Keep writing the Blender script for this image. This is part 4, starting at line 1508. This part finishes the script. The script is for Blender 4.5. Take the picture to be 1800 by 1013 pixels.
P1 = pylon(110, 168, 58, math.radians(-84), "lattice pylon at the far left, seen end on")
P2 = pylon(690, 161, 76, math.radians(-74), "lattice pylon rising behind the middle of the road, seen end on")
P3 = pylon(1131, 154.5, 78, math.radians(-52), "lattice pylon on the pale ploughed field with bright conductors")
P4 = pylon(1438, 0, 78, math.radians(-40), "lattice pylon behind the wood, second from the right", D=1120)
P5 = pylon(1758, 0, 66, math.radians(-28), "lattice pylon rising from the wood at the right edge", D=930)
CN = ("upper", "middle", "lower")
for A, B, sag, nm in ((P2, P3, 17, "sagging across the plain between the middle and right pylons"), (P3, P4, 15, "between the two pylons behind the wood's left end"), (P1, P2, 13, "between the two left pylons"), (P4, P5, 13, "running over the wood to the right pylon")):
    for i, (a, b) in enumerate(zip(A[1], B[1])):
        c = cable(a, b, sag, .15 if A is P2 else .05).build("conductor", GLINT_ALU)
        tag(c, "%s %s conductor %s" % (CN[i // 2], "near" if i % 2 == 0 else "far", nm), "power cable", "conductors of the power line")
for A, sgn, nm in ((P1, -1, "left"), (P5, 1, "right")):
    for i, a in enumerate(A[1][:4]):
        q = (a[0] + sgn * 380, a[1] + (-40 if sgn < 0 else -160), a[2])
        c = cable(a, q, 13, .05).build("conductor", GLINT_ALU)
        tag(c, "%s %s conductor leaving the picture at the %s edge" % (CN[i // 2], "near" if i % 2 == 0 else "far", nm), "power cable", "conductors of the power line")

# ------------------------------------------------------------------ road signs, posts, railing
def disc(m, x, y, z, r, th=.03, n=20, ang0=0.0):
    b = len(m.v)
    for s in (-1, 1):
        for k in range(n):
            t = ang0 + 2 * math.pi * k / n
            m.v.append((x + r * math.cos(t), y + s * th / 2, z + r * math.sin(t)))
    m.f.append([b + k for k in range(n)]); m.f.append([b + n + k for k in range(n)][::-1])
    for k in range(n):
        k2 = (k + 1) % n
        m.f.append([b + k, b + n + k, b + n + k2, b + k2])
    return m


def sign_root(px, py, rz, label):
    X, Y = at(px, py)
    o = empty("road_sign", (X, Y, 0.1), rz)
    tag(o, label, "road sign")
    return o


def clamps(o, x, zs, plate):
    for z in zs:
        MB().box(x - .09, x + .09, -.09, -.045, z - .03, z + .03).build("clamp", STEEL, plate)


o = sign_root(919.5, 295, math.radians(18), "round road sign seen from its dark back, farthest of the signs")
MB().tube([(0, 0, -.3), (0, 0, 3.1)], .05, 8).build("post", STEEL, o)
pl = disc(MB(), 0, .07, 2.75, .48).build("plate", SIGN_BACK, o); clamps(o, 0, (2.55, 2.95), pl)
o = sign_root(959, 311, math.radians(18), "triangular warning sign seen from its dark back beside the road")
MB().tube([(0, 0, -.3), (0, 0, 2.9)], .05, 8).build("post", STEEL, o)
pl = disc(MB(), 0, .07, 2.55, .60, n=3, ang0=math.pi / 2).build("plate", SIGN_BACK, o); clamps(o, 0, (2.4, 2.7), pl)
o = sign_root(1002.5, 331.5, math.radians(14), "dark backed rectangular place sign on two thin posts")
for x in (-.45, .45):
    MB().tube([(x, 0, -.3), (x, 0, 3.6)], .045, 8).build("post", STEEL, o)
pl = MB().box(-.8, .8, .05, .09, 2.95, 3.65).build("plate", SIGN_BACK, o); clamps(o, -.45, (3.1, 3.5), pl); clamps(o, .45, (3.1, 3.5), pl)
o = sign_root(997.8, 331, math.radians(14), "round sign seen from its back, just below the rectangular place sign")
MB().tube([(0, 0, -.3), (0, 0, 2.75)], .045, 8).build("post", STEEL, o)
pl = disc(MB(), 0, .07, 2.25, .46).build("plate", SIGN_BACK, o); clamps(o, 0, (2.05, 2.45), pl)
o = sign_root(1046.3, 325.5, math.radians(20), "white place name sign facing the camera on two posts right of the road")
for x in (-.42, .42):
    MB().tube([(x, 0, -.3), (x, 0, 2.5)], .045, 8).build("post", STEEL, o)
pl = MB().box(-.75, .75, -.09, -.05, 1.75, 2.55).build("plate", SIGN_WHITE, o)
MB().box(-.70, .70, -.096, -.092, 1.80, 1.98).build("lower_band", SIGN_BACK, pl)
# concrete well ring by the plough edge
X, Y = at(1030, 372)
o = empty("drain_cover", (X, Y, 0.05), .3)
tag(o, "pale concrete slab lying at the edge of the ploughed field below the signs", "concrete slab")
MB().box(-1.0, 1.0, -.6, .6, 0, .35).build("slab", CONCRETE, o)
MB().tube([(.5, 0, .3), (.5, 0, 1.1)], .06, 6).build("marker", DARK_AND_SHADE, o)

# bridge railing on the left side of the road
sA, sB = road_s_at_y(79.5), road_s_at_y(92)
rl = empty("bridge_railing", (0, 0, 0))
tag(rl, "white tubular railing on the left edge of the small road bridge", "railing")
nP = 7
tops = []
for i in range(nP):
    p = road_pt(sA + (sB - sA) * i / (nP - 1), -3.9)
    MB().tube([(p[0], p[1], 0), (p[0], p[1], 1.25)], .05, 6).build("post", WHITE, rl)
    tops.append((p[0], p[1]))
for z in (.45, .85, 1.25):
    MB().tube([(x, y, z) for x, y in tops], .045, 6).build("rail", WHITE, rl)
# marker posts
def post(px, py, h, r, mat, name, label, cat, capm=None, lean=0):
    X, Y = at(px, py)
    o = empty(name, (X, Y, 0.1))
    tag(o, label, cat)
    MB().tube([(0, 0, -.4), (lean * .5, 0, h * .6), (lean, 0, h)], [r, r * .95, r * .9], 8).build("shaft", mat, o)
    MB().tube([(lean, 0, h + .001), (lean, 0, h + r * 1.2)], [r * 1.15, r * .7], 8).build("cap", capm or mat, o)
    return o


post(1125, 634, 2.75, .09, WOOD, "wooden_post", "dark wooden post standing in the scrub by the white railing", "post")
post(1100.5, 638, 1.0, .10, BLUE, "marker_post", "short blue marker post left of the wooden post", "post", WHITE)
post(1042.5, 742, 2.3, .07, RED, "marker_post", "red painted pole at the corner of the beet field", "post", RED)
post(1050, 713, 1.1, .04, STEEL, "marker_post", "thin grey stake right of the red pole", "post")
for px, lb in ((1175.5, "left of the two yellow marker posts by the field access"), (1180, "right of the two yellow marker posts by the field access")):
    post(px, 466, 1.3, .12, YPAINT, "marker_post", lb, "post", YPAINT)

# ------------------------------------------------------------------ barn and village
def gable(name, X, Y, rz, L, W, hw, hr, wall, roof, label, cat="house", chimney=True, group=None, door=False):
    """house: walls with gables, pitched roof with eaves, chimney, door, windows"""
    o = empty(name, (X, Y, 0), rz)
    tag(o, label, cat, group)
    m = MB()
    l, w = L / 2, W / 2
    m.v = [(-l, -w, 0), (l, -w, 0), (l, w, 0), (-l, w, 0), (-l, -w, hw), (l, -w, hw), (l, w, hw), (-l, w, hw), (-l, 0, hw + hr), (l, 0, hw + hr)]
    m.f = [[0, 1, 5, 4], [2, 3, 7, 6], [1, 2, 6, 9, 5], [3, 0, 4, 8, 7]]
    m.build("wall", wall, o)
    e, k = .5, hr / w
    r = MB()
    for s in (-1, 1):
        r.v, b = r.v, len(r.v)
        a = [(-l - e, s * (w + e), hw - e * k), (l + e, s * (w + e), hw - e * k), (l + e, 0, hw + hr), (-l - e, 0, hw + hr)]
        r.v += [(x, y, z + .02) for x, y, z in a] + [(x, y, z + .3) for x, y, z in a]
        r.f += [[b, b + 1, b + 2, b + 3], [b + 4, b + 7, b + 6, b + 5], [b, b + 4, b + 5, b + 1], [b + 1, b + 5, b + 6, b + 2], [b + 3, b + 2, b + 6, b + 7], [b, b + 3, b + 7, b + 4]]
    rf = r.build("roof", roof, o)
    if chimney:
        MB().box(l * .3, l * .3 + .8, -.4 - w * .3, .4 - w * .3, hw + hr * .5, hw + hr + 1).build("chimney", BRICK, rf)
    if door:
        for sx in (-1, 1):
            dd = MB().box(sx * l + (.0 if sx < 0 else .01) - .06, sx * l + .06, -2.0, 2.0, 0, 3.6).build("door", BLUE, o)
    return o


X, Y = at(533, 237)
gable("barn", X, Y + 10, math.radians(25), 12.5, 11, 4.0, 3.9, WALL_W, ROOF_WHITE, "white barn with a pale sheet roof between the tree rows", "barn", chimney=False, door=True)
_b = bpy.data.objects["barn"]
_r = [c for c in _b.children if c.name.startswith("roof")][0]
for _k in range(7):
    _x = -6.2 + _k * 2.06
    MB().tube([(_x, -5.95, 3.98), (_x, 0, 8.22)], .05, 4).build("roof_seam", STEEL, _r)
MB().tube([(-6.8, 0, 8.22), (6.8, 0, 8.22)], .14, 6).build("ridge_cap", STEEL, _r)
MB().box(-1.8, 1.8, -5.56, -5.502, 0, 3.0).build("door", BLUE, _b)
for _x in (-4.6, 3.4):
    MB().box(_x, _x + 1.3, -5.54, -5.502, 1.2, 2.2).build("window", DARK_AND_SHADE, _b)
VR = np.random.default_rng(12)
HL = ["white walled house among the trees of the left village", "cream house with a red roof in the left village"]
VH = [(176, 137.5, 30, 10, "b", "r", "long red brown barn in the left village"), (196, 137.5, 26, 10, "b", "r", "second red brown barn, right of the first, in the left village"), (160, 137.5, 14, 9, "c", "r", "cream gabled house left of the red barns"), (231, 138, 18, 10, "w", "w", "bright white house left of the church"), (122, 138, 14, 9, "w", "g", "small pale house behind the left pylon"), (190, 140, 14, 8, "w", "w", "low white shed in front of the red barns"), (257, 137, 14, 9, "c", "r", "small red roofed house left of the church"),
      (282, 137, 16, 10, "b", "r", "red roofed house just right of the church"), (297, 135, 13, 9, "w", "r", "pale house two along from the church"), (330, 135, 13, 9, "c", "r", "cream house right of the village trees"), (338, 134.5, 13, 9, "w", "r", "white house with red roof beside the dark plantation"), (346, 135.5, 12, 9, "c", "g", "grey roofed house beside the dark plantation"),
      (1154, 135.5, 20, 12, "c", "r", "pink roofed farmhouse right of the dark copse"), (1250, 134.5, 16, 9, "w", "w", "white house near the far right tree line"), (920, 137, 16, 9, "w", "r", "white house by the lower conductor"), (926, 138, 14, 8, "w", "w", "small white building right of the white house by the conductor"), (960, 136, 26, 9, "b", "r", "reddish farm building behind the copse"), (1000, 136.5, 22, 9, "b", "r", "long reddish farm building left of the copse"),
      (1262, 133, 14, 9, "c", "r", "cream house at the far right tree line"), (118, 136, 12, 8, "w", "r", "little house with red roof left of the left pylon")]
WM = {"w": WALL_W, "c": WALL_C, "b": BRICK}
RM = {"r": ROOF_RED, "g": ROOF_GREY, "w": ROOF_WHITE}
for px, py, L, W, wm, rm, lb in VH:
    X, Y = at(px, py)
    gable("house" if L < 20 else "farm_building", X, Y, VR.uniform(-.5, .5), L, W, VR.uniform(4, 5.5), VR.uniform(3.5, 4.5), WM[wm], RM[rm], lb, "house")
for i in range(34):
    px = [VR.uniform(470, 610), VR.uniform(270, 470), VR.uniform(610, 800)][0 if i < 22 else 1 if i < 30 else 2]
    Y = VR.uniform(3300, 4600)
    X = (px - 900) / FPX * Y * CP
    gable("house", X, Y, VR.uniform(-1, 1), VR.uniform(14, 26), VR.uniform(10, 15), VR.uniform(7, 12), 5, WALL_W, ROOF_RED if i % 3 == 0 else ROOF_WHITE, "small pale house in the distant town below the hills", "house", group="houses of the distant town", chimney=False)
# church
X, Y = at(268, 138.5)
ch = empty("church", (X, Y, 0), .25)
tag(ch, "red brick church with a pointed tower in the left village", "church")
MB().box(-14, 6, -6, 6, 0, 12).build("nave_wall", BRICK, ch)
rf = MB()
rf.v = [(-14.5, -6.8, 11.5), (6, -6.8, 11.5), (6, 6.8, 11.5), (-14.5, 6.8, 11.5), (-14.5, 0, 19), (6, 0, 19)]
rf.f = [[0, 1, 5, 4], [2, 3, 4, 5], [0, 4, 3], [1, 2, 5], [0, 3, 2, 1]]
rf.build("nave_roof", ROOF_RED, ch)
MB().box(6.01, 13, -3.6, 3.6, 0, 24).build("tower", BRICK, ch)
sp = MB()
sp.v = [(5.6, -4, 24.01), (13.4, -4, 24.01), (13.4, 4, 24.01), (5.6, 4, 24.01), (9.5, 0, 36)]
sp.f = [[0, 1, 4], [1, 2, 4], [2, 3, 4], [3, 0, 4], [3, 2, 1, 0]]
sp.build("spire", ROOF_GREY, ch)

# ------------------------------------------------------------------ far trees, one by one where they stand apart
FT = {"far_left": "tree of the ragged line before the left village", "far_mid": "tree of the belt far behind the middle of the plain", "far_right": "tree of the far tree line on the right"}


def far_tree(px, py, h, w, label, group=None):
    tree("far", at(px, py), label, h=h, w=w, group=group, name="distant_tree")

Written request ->
Scan the material above. Return every line containing the string "picture".

Written solution ->
Keep writing the Blender script for this image. This is part 4, starting at line 1508. This part finishes the script. The script is for Blender 4.5. Take the picture to be 1800 by 1013 pixels.
        tag(c, "%s %s conductor leaving the picture at the %s edge" % (CN[i // 2], "near" if i % 2 == 0 else "far", nm), "power cable", "conductors of the power line")